Vicky Cristina Barcelona, The Later Woody Allen

Vicky Cristina Barcelona is one of those Woody Allen movies that reminds you that the man does not know who he is or who he wants to be. The whole movie has a derivative feel – derivative of Allen’s earlier movies. Even the art used in Vicky Cristina Barcelona by Agustí Puig seemed derivative of Antoni Tàpies – although the artist says his greatest influence is Picasso? Maybe Picasso by way of the Abstract Expressionists. Allen’s trademark wit, which seemed to bubble out of his early movies, has been replaced by affectation; this from a movie maker who was so satisfyingly cutting in his treatment of artificiality.

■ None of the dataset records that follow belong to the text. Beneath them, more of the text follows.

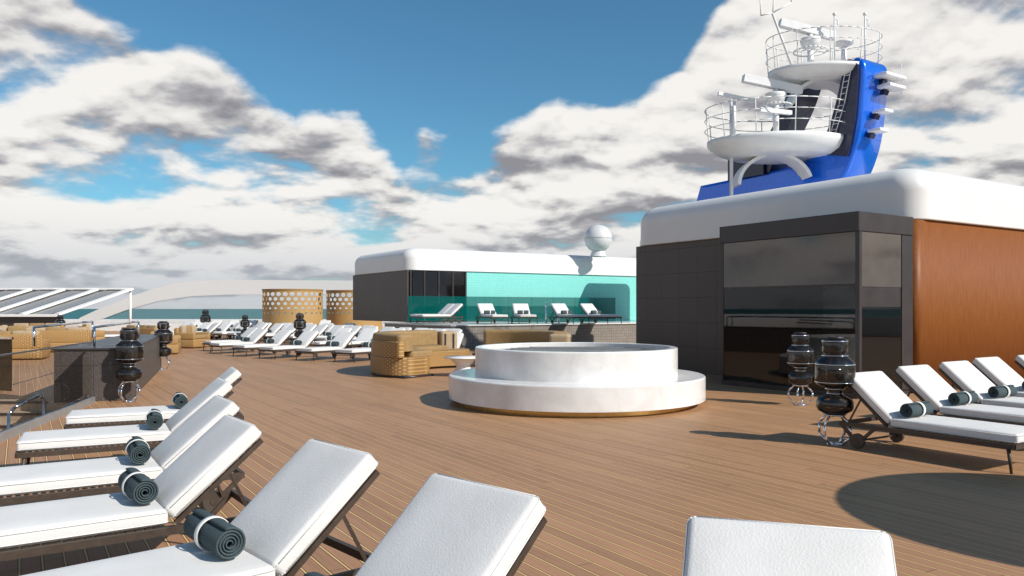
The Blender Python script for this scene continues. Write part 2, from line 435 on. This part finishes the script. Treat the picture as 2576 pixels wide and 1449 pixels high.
b.bx(12.9,13.3,8.8,10.9,.12,1.0,'blackm'); b.bx(12.85,13.35,8.75,10.95,1.0,1.05,'dkgrey')
b.obj(parent=h)

b=B('funnel_casing'); b.ring([rrect(19.9,23,16.15,22,.2,0,z) for z in(0,4.2)],'whitep'); b.obj(rz=TH)
b=B('unseen_shadow_block')  # unseen block added so that its shadow darkens the teal wall
roofshell(b,26.7,29.9,29.0,30.3,.96,5.5,.6,.3,'white'); 
for i in range(8): b.bx(27.0,29.6,28.96,29.01,1.4+i*.28,1.52+i*.28,'grey')
b.obj(rz=TH)

# ---------------------------------------------------------------- far pool house
h=empty('pool_house',(0,0,0),TH)
b=B('walls'); b.bx(15.2,34,33.1,40,.95,3.34,'granite'); b.bx(15.15,15.195,33.04,40.02,.95,3.355,'granite'); b.obj(parent=h)
b=B('teal_tile_wall'); b.bx(18.25,33.9,33.02,33.09,.95,3.352,'teal'); b.obj(parent=h)
b=B('glazing')
b.bx(15.4,18.2,33.03,33.08,1.0,3.35,'blackg')
for x in(15.3,16.0,16.75,17.5,18.2): b.bx(x-.04,x+.04,32.99,33.06,.95,3.35,'blackm')
b.obj(parent=h)
b=B('roof'); roofshell(b,15.1,34.1,32.95,40.1,3.36,4.42,.5,.6,'white'); b.obj(parent=h)
b=B('pool_terrace')
b.bx(14.0,34,26.5,33.0,.004,.90,'mosaic'); b.bx(13.95,34,26.45,33.0,.902,.95,'stone')
b.bx(19.5,26.5,29.2,32.3,.952,.957,'water'); b.obj(rz=TH)
b=B('pool_glass_screen')
for i in range(9): b.bx(14.9+i*1.35,14.9+i*1.35+1.345,32.45,32.47,1.0,2.15,'tealglass')
b.obj(rz=TH)
b=B('satellite_radome')
pr=[(.73*math.sin(R(a)),-.73*math.cos(R(a))) for a in range(18,181,6)]; pr[-1]=(0.001,.73)
b.lathe(pr,'dome',40,(4.53,41,5.25)); b.lathe([(.45,-1.0),(.34,-.72),(.34,-.6)],'dome',24,(4.53,41,5.3)); b.lathe([(.74,-.01),(.745,0),(.74,.01)],'grey',40,(4.53,41,5.25))
b.obj()
b=B('pool_ladder')
for x in(1.45,1.98):
    b.tube([(x,33.0,.955),(x,33.0,1.6),(x,33.08,1.78),(x,33.25,1.85),(x,33.42,1.78),(x,33.5,1.6),(x,33.5,.96)],.03,'chrome')
b.obj()

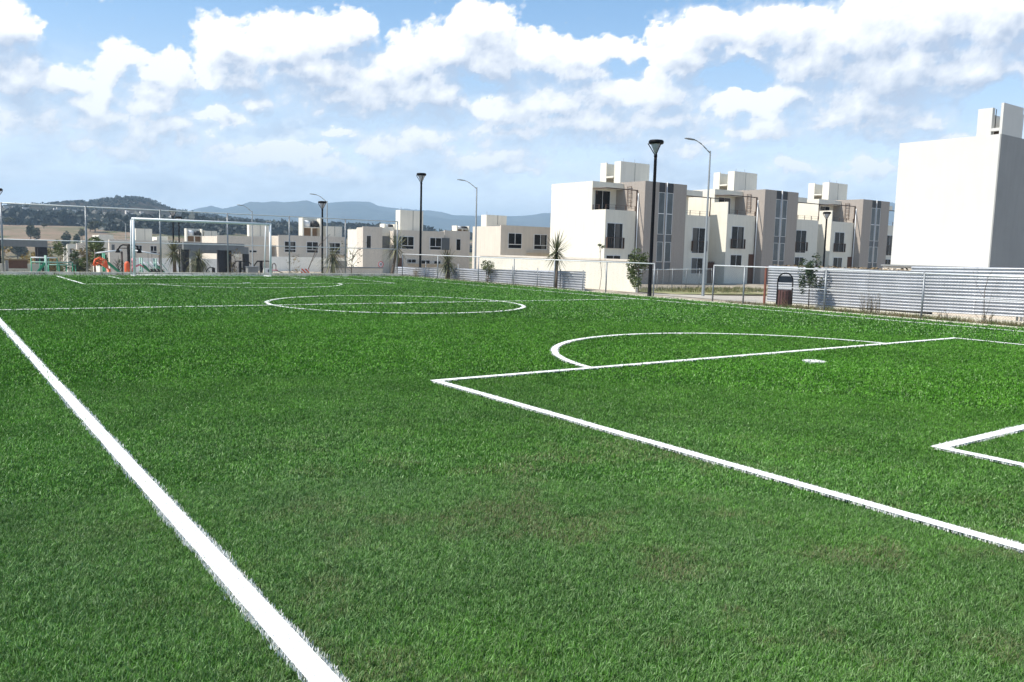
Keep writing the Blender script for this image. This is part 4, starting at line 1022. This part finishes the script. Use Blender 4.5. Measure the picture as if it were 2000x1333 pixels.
yucca('yucca behind the two thin black lamp posts, seen through the goal', 11.15, 47.2, -1.4, 2.35, 1.05, 190, .4, .10)
yucca('drooping yucca under the grey pavilion, seen through the goal', 12.6, 47.8, -1.4, 2.0, 1.15, 200, 1.5, .14)
t = thing('shrub', 'small leafy shrub behind the low fence, right of the bushy yucca', 'shrub', (22.0,32.5,-.1))
mb = MB(); st = MB()
for k in range(7):
    a = U(0,6.28); e = (22.0+math.cos(a)*.18, 32.5+math.sin(a)*.28, U(.7,1.05)); st.path([(22.0,32.5,-.2),(22.0+math.cos(a)*.05,32.5+math.sin(a)*.1,.3),e],[.015,.012,.006],5)
    leaf_cloud(mb, (e[0],e[1],e[2]-.12), (.17,.2,.24), 75, .045)
leaf_cloud(mb, (22.0,32.5,.3),(.13,.16,.35), 70, .04)
st.build('stems', M_bark, t, True); mb.build('leaves', M_leaf, t)
tree('young_tree', 'leafy young tree standing behind the gateway end of the white garden wall', 23.6, 23.9, -.3, 2.15, 1.0, .03, M_leaf, 1300, .06, 10, .8)
tree('young_tree', 'small dark green tree beside the litter bin, in front of the corrugated wall', 22.0, 14.9, -.02, 1.75, .72, .02, M_leafd, 1300, .042, 11, .9)
tree('young_tree', 'thin bare sapling with a tuft of leaves before the cream side of the first house', 24.2, 27.0, -.3, 2.35, .5, .014, M_leaf, 60, .06, 2, .15, bare=2)
tree('young_tree', 'leafless sapling with a few dark leaves right of the lamp and the chevron board', 20.3, 44.2, -1.3, 3.3, 1.7, .03, M_leafd, 70, .07, 9, .5, bare=8)
tree('young_tree', 'feathery shrub-like tree with thin leaning stem between goal and chevron board', 16.9, 44.3, -1.35, 2.3, 1.1, .03, M_leafo, 340, .045, 7, .75)
t = thing('sapling', 'long leaning bare twig rising left of the chevron board', 'sapling', (17.9,45,-1.3))
MB().path([(17.6,45,-1.4),(17.9,45,0),(18.5,45,1.4),(19.3,45,2.2)],[.03,.028,.02,.01],6).build('stem', M_bark, t, True)
MB().path([(18.2,45,.6),(18.5,45,1.1),(18.45,45,1.6)],[.012,.01,.006],5).build('branch', M_bark, t, True)
tree('young_tree', 'thin tree with feathery leaves in the middle of the goal opening', 15.3, 50, -1.4, 2.7, 1.0, .03, M_leafo, 230, .06, 6, .7, bare=4)
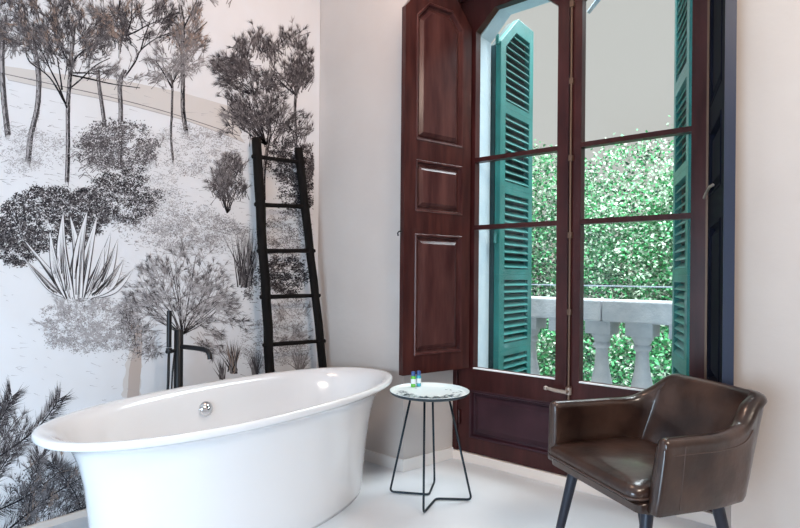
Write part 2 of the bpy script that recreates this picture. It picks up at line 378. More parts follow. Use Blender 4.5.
# ------------------------------------------------------------ garden trees
def tree(x, y, z0, crown, n, seed, label, mix, ls=.07):
    rr = random.Random(seed); root = empty('tree', (x, y, z0)); tag(root, label, 'tree', 'trees beyond the balcony')
    t = MB(); cx, cy, cz, rx, ry, rz = crown
    top = Vector((cx-x, cy-y, cz-z0))
    t.tube([(0, 0, 0), (.05, .02, top.z*.4), (top.x*.6, top.y*.6, top.z*.8), (top.x, top.y, top.z+rz*.5)], [.13, .10, .07, .02], 8)
    for k in range(110):
        s = rr.uniform(.15, .9); p = Vector((top.x*s*.7, top.y*s*.7, top.z*(.15+s*.85)))
        a = rr.uniform(0, 2*PI); q = p+Vector((math.cos(a)*rx*rr.uniform(.4, .95), math.sin(a)*ry*.8, rr.uniform(.1, .9)*rz*.6))
        m_ = (p+q)/2+Vector((0, 0, .12)); t.tube([p, m_, q], [.016, .011, .004], 5)
    t.build('trunk', M['bark'], root, smooth=True)
    l = MB(); cl = [(Vector((rr.uniform(-1, 1), rr.uniform(-1, 1), rr.uniform(-1, 1)))) for _ in range(int(n/28))]
    for c_ in cl:
        if c_.length > 1.15: c_ = c_/c_.length*rr.uniform(.5, 1.1)
        base = Vector((c_.x*rx, c_.y*ry, c_.z*rz))+top
        tone = rr.choices(range(4), mix)[0]
        for _ in range(28):
            p = base+Vector((rr.gauss(0, .09), rr.gauss(0, .09), rr.gauss(0, .08)))
            a = Vector((rr.gauss(0, 1), rr.gauss(0, 1), rr.gauss(0, .7))).normalized()
            b = a.cross(Vector((rr.gauss(0, 1), rr.gauss(0, 1), rr.gauss(0, 1)))).normalized()
            L = ls*rr.uniform(.5, 1.2); w = L*.30
            mi = tone if rr.random() < .6 else rr.choices(range(4), mix)[0]
            l.add([p, p+a*L*.5+b*w, p+a*L, p+a*L*.5-b*w], [(0, 1, 2, 3)], mi)
    l.build('foliage', [M['leafA'], M['leafB'], M['leafC'], M['leafD']], root)
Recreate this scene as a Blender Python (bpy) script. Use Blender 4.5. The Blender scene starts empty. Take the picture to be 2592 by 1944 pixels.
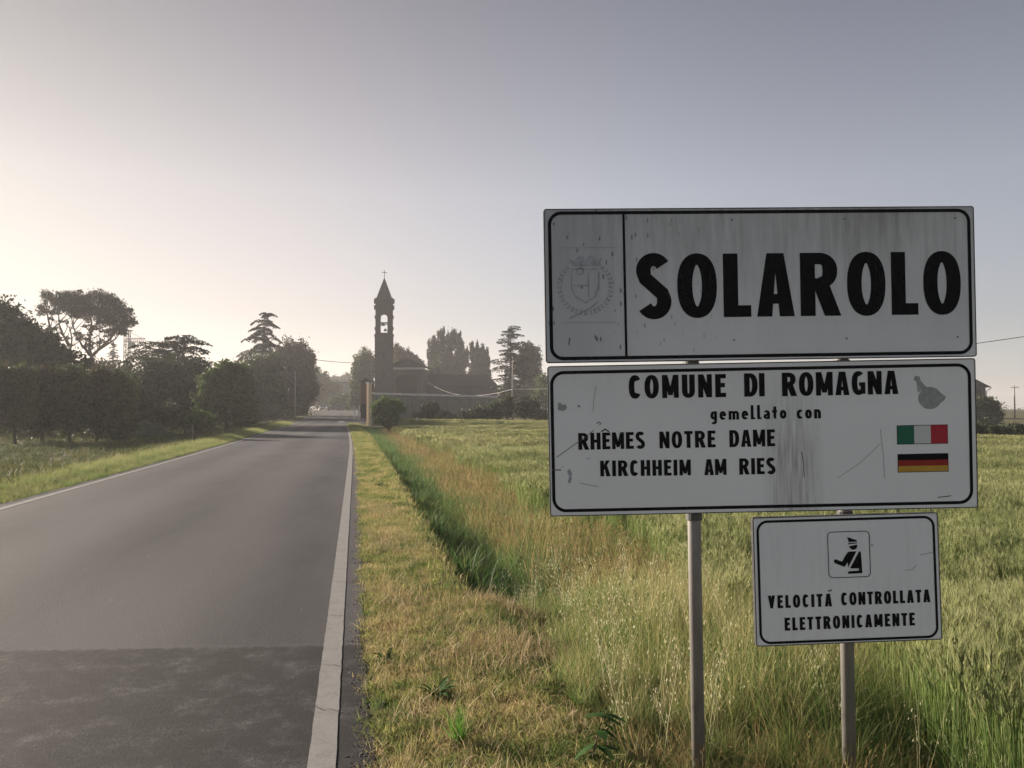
import bpy, bmesh, math, random
import numpy as np
from mathutils import Vector, Matrix, Euler
from mathutils.geometry import delaunay_2d_cdt

random.seed(7)
rng = np.random.default_rng(11)
S = bpy.context.scene
C = S.collection
PI = math.pi

# ------------------------------------------------------------------ camera
EYE = 1.54
FPX = 2100.0
YAW = math.radians(10.65)
PITCH = math.atan(63 / FPX)
cam = bpy.data.cameras.new("camera")
camo = bpy.data.objects.new("camera", cam)
C.objects.link(camo)
cam.sensor_width = 36
cam.lens = FPX / 2592 * 36
cam.clip_start = 0.05
cam.clip_end = 6000
camo.location = (0, 0, EYE)
camo.rotation_euler = (PI / 2 + PITCH, 0, -YAW)
S.camera = camo

# ------------------------------------------------------------------ sky, sun, exposure
SUN_EL = math.radians(16.5)
SUN_AZ = math.radians(-58) + YAW            # clockwise from +Y
w = bpy.data.worlds.new("World")
S.world = w
w.use_nodes = True
nt = w.node_tree
nt.nodes.clear()
N = nt.nodes.new
L = nt.links.new
out = N("ShaderNodeOutputWorld")
bg = N("ShaderNodeBackground")
sky = N("ShaderNodeTexSky")
sky.sky_type = 'NISHITA'
sky.sun_disc = False
sky.sun_elevation = SUN_EL
sky.sun_rotation = SUN_AZ
sky.air_density = 1.0
sky.dust_density = 0.3
sky.ozone_density = 1.2
hs = N("ShaderNodeHueSaturation")
hs.inputs['Saturation'].default_value = 0.36
tint = N("ShaderNodeMix")
tint.data_type = 'RGBA'
tint.blend_type = 'MULTIPLY'
tint.inputs[0].default_value = 1
tint.inputs[7].default_value = (1.02, 0.965, 1.01, 1)
L(sky.outputs[0], hs.inputs['Color'])
L(hs.outputs[0], tint.inputs[6])
# low hazy air: paler and warmer towards the horizon, deeper overhead, the same all the way round
tcw = N("ShaderNodeTexCoord")
sxyz = N("ShaderNodeSeparateXYZ")
grad = N("ShaderNodeValToRGB")
ge = grad.color_ramp.elements
while len(ge) < 5: ge.new(.5)
for i_, (p_, c_) in enumerate(((0.0, (.94, .90, .87)), (.12, (1.00, .95, .915)), (.25, (1.04, 1.01, .99)), (.47, (.69, .685, .70)), (1.0, (.70, .70, .75)))):
    ge[i_].position = p_
    ge[i_].color = tuple(q_ * .75 for q_ in c_) + (1,)
gm = N("ShaderNodeMix")
gm.data_type = 'RGBA'
gm.blend_type = 'MULTIPLY'
gm.inputs[0].default_value = 1
L(tcw.outputs['Generated'], sxyz.inputs[0])
L(sxyz.outputs[2], grad.inputs[0])
L(tint.outputs[2], gm.inputs[6])
L(grad.outputs[0], gm.inputs[7])
# the haze is creamier on the sun's side and bluer away from it
dt = N("ShaderNodeVectorMath")
dt.operation = 'DOT_PRODUCT'
dt.inputs[1].default_value = (math.sin(SUN_AZ) * math.cos(SUN_EL), math.cos(SUN_AZ) * math.cos(SUN_EL), math.sin(SUN_EL))
warm = N("ShaderNodeValToRGB")
we = warm.color_ramp.elements
while len(we) < 4: we.new(.5)
for i_, (p_, c_) in enumerate(((0.0, (.85, .93, .985)), (.45, (.95, .99, 1.01)), (.75, (1.02, .955, .88)), (1.0, (.97, .91, .75)))):
    we[i_].position = p_
    we[i_].color = tuple(q_ * .8 for q_ in c_) + (1,)
wm = N("ShaderNodeMix")
wm.data_type = 'RGBA'
wm.blend_type = 'MULTIPLY'
wm.inputs[0].default_value = 1
L(tcw.outputs['Generated'], dt.inputs[0])
L(dt.outputs['Value'], warm.inputs[0])
L(gm.outputs[2], wm.inputs[6])
L(warm.outputs[0], wm.inputs[7])
L(wm.outputs[2], bg.inputs['Color'])
bg.inputs['Strength'].default_value = 0.092
L(bg.outputs[0], out.inputs['Surface'])

sl = bpy.data.lights.new("sun", 'SUN')
sl.energy = 5.0
sl.angle = math.radians(1.5)
sl.color = (1.0, 0.87, 0.73)
so = bpy.data.objects.new("sun", sl)
C.objects.link(so)
sd = Vector((math.sin(SUN_AZ) * math.cos(SUN_EL), math.cos(SUN_AZ) * math.cos(SUN_EL), math.sin(SUN_EL)))
so.rotation_euler = sd.to_track_quat('Z', 'Y').to_euler()
so.location = (-20, 30, 30)

S.view_settings.view_transform = 'Standard'
S.view_settings.look = 'None'
S.view_settings.exposure = 1.16
S.view_settings.gamma = 1.0
S.cycles.max_bounces = 8
S.cycles.transparent_max_bounces = 8
S.cycles.use_denoising = True

# ------------------------------------------------------------------ helpers
def W(X, Y, Z=None):
    """camera-yaw frame (X right, Y ahead, Z above the eye) -> world"""
    c, s = math.cos(YAW), math.sin(YAW)
    x, y = X * c + Y * s, -X * s + Y * c
    return Vector((x, y, (Z if Z is not None else -EYE) + EYE))

def ray(px, py, D):
    """point seen at photo pixel px,py whose distance ahead is D metres"""
    x, y = (px - 1296) / FPX, (972 - py) / FPX
    fy = math.cos(PITCH) - y * math.sin(PITCH)
    z = math.sin(PITCH) + y * math.cos(PITCH)
    k = D / fy
    return W(x * k, D, z * k)

def tag(o, label=None, cat=None, group=None, kind=None):
    if label: o['label'] = label
    if cat: o['category'] = cat
    if group: o['group'] = group
    if kind: o['kind'] = kind
    return o

def empty(name, loc, label=None, cat=None, group=None, rot=(0, 0, 0)):
    o = bpy.data.objects.new(name, None)
    C.objects.link(o)
    o.location = loc
    o.rotation_euler = rot
    o.empty_display_size = 0.2
    return tag(o, label, cat, group)

def link(name, me, mat=None, parent=None, world=True):
    o = bpy.data.objects.new(name, me)
    C.objects.link(o)
    if mat is not None and len(me.materials) == 0:
        me.materials.append(mat)
    if parent is not None:
        o.parent = parent
    return o

def np_mesh(name, V, F, smooth=False):
    """V (n,3), F (m,k) constant face size"""
    V = np.ascontiguousarray(V, dtype=np.float32)
    F = np.ascontiguousarray(F, dtype=np.int32)
    me = bpy.data.meshes.new(name)
    n, (m, k) = len(V), F.shape
    me.vertices.add(n)
    me.vertices.foreach_set('co', V.ravel())
    me.loops.add(m * k)
    me.loops.foreach_set('vertex_index', F.ravel())
    me.polygons.add(m)
    me.polygons.foreach_set('loop_start', np.arange(0, m * k, k, dtype=np.int32))
    me.polygons.foreach_set('loop_total', np.full(m, k, dtype=np.int32))
    if smooth:
        me.polygons.foreach_set('use_smooth', np.ones(m, dtype=bool))
    me.update(calc_edges=True)
    return me

def fattr(me, name, vals, dom='POINT'):
    a = me.attributes.new(name, 'FLOAT', dom)
    a.data.foreach_set('value', np.ascontiguousarray(vals, dtype=np.float32))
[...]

From Vicky Cristina Barcelona you get the idea Allen wants to be a European, making sophisticated Jean Renoir sex romps, but to which, jarringly, Allen includes an awful lot of My Dinner With Andre cocktail party self-analysis; thence resolving to a false melancholic ending, hoping to evoke in the audience, “yeah, that’s life – it sorta sucks”. The movies Allen has made recently in this vein are actually sad, but not in the way Allen intends.

The settings in Spain are all gorgeous. The movie is like a Spanish travelogue advertisement. Setting makes a big difference, and this backdrop aids the movie enormously. It was one of Allen’s most financially successful movies. Despite the criticisms, I watched the whole thing, and, given the alternatives, it was a pleasant if disappointing excursion.

The cast was very good, Allen’s directorial skills have sharpened; the individual lines, as might be expected, are often well wrought, but it doesn’t add up. Not surprisingly, the movie won tons of awards.